» **WRITTEN TASK**
Every record here needs to be written out again exactly.

» **PROVIDED RECORDS**
[start]
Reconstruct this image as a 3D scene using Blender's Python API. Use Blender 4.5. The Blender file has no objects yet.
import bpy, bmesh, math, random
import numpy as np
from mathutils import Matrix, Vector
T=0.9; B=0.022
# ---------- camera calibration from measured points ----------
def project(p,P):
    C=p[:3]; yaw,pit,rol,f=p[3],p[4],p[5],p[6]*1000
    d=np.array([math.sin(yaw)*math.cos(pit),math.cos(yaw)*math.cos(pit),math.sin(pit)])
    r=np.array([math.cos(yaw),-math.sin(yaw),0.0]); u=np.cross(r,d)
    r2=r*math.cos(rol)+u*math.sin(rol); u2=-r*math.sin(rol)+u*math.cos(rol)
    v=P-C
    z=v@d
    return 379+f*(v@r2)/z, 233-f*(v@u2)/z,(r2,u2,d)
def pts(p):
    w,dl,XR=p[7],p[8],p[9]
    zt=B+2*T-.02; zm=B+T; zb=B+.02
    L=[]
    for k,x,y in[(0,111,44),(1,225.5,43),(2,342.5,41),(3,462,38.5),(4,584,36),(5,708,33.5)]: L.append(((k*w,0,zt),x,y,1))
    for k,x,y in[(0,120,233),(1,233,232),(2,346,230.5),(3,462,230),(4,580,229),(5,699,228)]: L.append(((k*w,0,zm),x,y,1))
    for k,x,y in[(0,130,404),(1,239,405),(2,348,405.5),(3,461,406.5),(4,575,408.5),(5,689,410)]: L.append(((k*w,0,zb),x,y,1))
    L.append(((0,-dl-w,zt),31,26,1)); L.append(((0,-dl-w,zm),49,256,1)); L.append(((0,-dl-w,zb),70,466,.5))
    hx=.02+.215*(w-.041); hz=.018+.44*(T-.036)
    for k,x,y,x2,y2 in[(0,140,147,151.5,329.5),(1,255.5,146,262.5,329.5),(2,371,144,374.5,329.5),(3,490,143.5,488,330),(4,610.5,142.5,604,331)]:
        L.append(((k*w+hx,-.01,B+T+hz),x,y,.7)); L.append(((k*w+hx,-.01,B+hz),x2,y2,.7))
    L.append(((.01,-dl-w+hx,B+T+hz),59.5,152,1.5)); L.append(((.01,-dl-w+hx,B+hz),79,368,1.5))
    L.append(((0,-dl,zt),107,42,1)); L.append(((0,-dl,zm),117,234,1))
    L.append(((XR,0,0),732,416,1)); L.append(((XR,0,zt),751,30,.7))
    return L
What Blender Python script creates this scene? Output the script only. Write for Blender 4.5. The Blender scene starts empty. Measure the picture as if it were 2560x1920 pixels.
[end]
» **RESULT FOR THIS EXERCISE**
Reconstruct this image as a 3D scene using Blender's Python API. Use Blender 4.5. The Blender file has no objects yet.
import bpy, bmesh, math, random
import numpy as np
from mathutils import Matrix, Vector
T=0.9; B=0.022
# ---------- camera calibration from measured points ----------
def project(p,P):
    C=p[:3]; yaw,pit,rol,f=p[3],p[4],p[5],p[6]*1000
    d=np.array([math.sin(yaw)*math.cos(pit),math.cos(yaw)*math.cos(pit),math.sin(pit)])
    r=np.array([math.cos(yaw),-math.sin(yaw),0.0]); u=np.cross(r,d)
    r2=r*math.cos(rol)+u*math.sin(rol); u2=-r*math.sin(rol)+u*math.cos(rol)
    v=P-C
    z=v@d
    return 379+f*(v@r2)/z, 233-f*(v@u2)/z,(r2,u2,d)
def pts(p):
    w,dl,XR=p[7],p[8],p[9]
    zt=B+2*T-.02; zm=B+T; zb=B+.02
    L=[]
    for k,x,y in[(0,111,44),(1,225.5,43),(2,342.5,41),(3,462,38.5),(4,584,36),(5,708,33.5)]: L.append(((k*w,0,zt),x,y,1))
    for k,x,y in[(0,120,233),(1,233,232),(2,346,230.5),(3,462,230),(4,580,229),(5,699,228)]: L.append(((k*w,0,zm),x,y,1))
    for k,x,y in[(0,130,404),(1,239,405),(2,348,405.5),(3,461,406.5),(4,575,408.5),(5,689,410)]: L.append(((k*w,0,zb),x,y,1))
    L.append(((0,-dl-w,zt),31,26,1)); L.append(((0,-dl-w,zm),49,256,1)); L.append(((0,-dl-w,zb),70,466,.5))
    hx=.02+.215*(w-.041); hz=.018+.44*(T-.036)
    for k,x,y,x2,y2 in[(0,140,147,151.5,329.5),(1,255.5,146,262.5,329.5),(2,371,144,374.5,329.5),(3,490,143.5,488,330),(4,610.5,142.5,604,331)]:
        L.append(((k*w+hx,-.01,B+T+hz),x,y,.7)); L.append(((k*w+hx,-.01,B+hz),x2,y2,.7))
    L.append(((.01,-dl-w+hx,B+T+hz),59.5,152,1.5)); L.append(((.01,-dl-w+hx,B+hz),79,368,1.5))
    L.append(((0,-dl,zt),107,42,1)); L.append(((0,-dl,zm),117,234,1))
    L.append(((XR,0,0),732,416,1)); L.append(((XR,0,zt),751,30,.7))
    return L
What Blender Python script creates this scene? Output the script only. Write for Blender 4.5. The Blender scene starts empty. Measure the picture as if it were 2560x1920 pixels.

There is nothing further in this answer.